Pakistan’s powerful military has seemed unstoppable recently in getting what it wants: its favored candidate as prime minister, a victory of sorts in a dogfight with the Indian military, and its media critics hounded into silence or compliance. Now, the Pakistani Army has turned its sights on ending one of the last unbending sources of dissent to its power, the Pashtun Tahafuz Movement (PTM) that has called the Pakistani security forces to account for extrajudicial killings and other injustices, The New York Times reports:

Trying to stop a rights demonstration in the troubled region of Waziristan on Sunday, the security forces killed at least eight people, according to members of the movement who described the dead as unarmed and peaceful protesters. The army also took into custody Ali Wazir, one of the movement’s leaders and a member of the country’s Parliament.

The military’s outsize role is turning Pakistan into a national security state, observers suggest.

PTM activist Gulalai Ismail (above) was blacklisted – put on a temporary 30-day travel ban – this week for reportedly delivering “seditious speeches and inciting people to attack state institutions”.

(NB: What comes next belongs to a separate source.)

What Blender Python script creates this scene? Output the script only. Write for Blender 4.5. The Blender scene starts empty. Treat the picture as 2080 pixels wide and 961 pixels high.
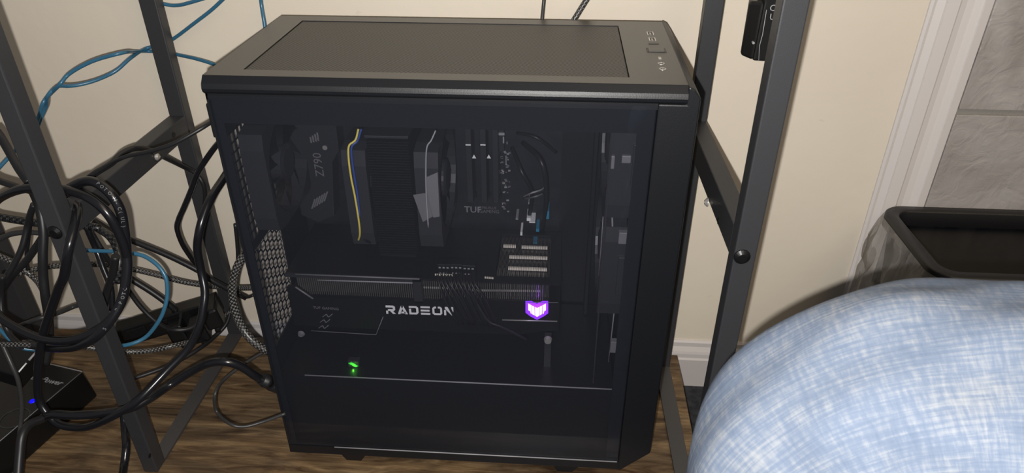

International and domestic watchdogs are denouncing the arrest in Pakistan of a journalist for reporting on demonstrations of activists linked to a local ethnic Pashtun rights movement, VOA adds:

Gohar Wazir, who works for private Satellite TV station Khyber News and runs his personal YouTube channel as well, was taken into custody by security forces along with 21 other people earlier this week on charges of disturbing public order. The rest of the detainees are activists of the Pashtun Tahafuz Movement (PTM). The U.S.-based Committee to Protect Journalists (CPJ) has cautioned restrictions on local media would only serve to undermine “the strength of Pakistan’s democracy” and demanded the reporter be unconditionally released.

“Gohar Wazir should not have to face arrest merely for doing the job of reporting the news, even reporting on controversial events such as protests by the Pashtun Tahafuz Movement,” said Steven Butler, CPJ Asia program coordinator.

Omar Waraich, the deputy director for South Asia at Amnesty International, said Pakistan’s human rights situation has sunk to its lowest since the 1980s rule of the military dictator Gen. Zia ul-Haq, The Times adds.

“What was once space for a vibrant civil society and a lively if raucous media has progressively shrunk to the point of suffocation,” Mr. Waraich said. “P.T.M. has been the boldest attempt yet to hold the state accountable for human rights violations, especially against Pashtuns. The crackdown is the latest demonstration by the state, and particularly the military, that it will not tolerate dissent.”